TV Review: NBC's 'The Blacklist'

NBC premieres The Blacklist, a drama starring James Spader as an ex-government agent gone rogue, on Monday at 10/9 c. The following are reviews from TV critics around the Web, compiled by B&C.

“Spader runs the plays well. He’s a ham, but an effective one, which is to say that he lets the audience enjoy his own sheer enjoyment of playing the outsize role, with every droll one-liner and cultivated sneer. (’I think I smell the stench of your cologne, Agent Cooper. Smells like hubris.’) It’s a fine trick to indulge in this kind of role without seeming self-indulgent, but Spader has a gift for letting the audience indulge vicariously through him; he’s the Guy Fieri of scenery-chewing. Decked out in a black hat, exuding cockiness like a $1,000-an-ounce oil, he owns every second he’s onscreen.”
–James Poniewozik, Time

“Spader has always been a particularly interesting actor, and he’s well suited to this sort of twisted figure, where so much is going on behind those eyes. That said, he’s all that lifts The Blacklist above the mundane, and at least initially, the format limits his screen time, in the same way James Purefoy was shackled (literally, come to think of it) for much of The Following’s first season.”
–Brian Lowry, Variety

“But most of all, the premise of this show is promising enough to warrant a return visit: A charismatic turncoat of mysterious motivation teams up with feds to track down a blacklist of dangerous terrorists so underground that the government doesn’t even know about them?
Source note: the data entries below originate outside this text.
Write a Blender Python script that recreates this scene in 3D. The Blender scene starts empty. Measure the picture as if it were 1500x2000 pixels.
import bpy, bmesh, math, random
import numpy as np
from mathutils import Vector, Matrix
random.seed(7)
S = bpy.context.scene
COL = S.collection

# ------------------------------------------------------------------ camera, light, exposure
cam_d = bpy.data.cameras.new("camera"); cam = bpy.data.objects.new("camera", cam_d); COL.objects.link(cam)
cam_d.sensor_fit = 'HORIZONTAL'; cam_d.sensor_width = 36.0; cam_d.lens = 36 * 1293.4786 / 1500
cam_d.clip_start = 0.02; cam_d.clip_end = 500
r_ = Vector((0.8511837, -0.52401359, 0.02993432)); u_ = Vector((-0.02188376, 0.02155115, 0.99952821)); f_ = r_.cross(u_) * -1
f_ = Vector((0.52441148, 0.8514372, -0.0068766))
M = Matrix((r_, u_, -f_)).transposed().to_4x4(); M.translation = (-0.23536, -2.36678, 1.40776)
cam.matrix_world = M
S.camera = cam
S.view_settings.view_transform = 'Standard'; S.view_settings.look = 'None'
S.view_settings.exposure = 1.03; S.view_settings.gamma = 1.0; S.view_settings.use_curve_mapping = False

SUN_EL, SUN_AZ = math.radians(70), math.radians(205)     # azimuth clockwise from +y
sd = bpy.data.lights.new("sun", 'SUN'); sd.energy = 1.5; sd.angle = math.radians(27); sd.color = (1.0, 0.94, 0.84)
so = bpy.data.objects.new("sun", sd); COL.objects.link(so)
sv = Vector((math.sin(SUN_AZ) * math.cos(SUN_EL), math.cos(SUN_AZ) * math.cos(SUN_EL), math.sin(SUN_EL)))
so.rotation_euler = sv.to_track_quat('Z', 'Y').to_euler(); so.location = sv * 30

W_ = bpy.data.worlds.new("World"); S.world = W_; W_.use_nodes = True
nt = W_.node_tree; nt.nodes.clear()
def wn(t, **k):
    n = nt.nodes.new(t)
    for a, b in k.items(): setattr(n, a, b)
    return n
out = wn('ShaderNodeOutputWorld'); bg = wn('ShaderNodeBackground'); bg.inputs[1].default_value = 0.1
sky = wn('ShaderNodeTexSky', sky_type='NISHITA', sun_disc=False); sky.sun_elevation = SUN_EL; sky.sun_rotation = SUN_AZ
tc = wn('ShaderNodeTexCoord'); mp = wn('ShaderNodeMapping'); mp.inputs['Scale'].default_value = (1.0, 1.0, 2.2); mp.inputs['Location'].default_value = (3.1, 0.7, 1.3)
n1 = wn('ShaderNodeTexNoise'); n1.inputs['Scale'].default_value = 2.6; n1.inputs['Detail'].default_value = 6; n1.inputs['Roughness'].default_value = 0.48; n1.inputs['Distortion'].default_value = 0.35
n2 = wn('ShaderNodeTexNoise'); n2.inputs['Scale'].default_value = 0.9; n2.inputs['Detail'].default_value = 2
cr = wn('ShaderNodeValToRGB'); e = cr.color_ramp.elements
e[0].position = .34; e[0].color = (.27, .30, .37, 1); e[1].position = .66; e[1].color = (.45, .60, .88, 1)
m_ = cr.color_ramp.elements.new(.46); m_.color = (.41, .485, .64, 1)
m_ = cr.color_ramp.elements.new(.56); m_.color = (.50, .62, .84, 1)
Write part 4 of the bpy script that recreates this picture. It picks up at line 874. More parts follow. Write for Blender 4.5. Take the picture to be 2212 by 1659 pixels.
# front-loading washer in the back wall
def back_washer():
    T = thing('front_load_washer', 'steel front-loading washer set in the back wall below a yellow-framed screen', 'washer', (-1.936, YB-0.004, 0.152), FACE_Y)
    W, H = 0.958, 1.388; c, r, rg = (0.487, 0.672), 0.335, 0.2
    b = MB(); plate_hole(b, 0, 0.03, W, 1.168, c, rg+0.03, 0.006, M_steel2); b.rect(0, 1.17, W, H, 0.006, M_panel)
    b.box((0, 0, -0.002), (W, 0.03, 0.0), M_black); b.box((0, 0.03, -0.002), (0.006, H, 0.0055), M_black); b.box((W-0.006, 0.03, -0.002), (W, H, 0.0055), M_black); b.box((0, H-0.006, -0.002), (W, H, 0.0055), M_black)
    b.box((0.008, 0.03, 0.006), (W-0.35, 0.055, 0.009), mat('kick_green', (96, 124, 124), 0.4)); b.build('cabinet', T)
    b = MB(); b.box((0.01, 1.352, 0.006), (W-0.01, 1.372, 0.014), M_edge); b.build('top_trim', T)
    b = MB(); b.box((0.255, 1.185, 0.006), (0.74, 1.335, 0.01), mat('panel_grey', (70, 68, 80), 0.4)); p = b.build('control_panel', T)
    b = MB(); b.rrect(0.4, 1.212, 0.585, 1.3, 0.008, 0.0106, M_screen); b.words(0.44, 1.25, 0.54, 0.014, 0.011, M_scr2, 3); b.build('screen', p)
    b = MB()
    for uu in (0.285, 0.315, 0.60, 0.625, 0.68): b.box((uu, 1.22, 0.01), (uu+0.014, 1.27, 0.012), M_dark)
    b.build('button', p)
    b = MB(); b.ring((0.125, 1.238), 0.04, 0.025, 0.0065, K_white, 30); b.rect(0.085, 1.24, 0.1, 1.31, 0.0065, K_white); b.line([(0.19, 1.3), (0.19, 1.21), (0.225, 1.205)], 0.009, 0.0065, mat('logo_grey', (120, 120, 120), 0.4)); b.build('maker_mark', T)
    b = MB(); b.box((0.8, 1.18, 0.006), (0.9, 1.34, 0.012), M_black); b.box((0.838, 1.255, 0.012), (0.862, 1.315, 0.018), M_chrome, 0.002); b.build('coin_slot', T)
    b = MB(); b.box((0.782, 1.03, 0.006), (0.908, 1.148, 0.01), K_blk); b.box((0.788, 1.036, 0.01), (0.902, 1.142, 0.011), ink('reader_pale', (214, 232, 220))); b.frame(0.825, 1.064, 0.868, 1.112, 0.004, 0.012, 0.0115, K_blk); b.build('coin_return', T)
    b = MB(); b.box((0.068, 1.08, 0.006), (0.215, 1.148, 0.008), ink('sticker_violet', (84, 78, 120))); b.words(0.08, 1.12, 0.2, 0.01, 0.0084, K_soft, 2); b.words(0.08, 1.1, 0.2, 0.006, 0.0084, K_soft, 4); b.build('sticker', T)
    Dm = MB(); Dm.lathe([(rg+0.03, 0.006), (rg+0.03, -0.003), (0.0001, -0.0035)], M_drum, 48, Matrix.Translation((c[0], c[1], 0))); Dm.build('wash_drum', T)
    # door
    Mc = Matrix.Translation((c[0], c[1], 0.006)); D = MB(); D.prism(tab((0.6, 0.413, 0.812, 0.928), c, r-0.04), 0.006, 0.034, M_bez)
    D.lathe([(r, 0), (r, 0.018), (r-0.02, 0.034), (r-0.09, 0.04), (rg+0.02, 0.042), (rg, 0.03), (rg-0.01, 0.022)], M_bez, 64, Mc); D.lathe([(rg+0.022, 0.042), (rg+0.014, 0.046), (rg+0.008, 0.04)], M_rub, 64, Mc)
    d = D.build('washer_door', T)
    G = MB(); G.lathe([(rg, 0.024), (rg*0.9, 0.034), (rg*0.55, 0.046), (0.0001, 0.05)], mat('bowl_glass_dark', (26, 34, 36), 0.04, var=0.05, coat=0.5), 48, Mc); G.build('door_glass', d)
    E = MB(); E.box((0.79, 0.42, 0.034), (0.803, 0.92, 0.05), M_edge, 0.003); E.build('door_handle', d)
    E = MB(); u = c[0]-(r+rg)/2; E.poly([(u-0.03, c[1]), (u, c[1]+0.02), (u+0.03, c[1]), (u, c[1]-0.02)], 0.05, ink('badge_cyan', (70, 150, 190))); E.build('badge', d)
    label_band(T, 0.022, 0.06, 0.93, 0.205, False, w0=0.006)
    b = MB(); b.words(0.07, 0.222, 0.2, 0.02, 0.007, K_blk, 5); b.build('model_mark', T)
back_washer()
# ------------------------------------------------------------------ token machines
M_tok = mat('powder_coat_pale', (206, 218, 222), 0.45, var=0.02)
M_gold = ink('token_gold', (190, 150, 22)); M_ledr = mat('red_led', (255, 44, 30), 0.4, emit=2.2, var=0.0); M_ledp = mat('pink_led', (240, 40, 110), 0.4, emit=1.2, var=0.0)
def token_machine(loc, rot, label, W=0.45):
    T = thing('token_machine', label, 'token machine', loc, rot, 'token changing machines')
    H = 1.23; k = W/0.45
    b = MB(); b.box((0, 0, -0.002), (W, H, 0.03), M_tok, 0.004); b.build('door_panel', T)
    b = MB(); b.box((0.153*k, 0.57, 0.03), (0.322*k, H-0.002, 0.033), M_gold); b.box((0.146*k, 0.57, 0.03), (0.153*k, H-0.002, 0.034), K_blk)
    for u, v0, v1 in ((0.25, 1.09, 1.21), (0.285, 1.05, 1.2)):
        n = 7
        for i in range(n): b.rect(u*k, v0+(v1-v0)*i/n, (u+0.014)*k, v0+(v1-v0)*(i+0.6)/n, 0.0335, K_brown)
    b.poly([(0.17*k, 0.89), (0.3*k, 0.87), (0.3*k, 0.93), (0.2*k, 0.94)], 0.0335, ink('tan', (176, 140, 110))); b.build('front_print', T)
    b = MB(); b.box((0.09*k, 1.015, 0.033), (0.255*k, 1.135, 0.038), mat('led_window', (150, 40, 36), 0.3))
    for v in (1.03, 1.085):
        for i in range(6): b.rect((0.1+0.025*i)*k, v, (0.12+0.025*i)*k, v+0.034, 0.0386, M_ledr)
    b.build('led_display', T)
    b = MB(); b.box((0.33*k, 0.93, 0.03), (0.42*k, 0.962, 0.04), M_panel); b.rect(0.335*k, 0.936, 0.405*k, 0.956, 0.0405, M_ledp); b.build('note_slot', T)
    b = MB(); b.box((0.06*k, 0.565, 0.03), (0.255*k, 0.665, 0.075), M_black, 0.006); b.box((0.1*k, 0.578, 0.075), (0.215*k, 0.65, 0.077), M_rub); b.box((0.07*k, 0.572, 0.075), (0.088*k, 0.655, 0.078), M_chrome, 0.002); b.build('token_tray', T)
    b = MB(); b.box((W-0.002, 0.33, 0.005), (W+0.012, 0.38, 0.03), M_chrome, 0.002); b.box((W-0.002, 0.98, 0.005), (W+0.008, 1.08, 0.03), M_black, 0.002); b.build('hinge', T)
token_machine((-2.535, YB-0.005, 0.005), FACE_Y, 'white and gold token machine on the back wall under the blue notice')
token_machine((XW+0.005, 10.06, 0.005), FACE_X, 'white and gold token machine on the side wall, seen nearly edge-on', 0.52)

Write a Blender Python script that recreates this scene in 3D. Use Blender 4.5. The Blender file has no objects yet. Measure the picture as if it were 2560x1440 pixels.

Sign me up. Especially when that guy is played by an actor as interesting as Spader.”
–Diane Garrett, The Wrap

“It’s certainly an intriguing pilot – you can’t take your eyes off of Spader and the writers have thrown in a couple of other interesting twists. It’s likely that The Blacklist will at least approach the bad-guy-a-week format of a closed-ended procedural that doesn’t tax viewers’ brains too much. But in the process, the pilot suggests there are other things to keep you interested along the way.”
–Tim Goodman, The Hollywood Reporter

“Not much thought seems to be put into The Blacklist, except for the kind of hanging plot threads and mystery cliffhangers that are supposed to hook an audience and guarantee that they’ll come back to see another annex built onto the show’s ‘mythology.’ Spader is fun to watch in a shallow, ornamental way, but he’d be worth caring about if there were some limits to his character’s abilities.”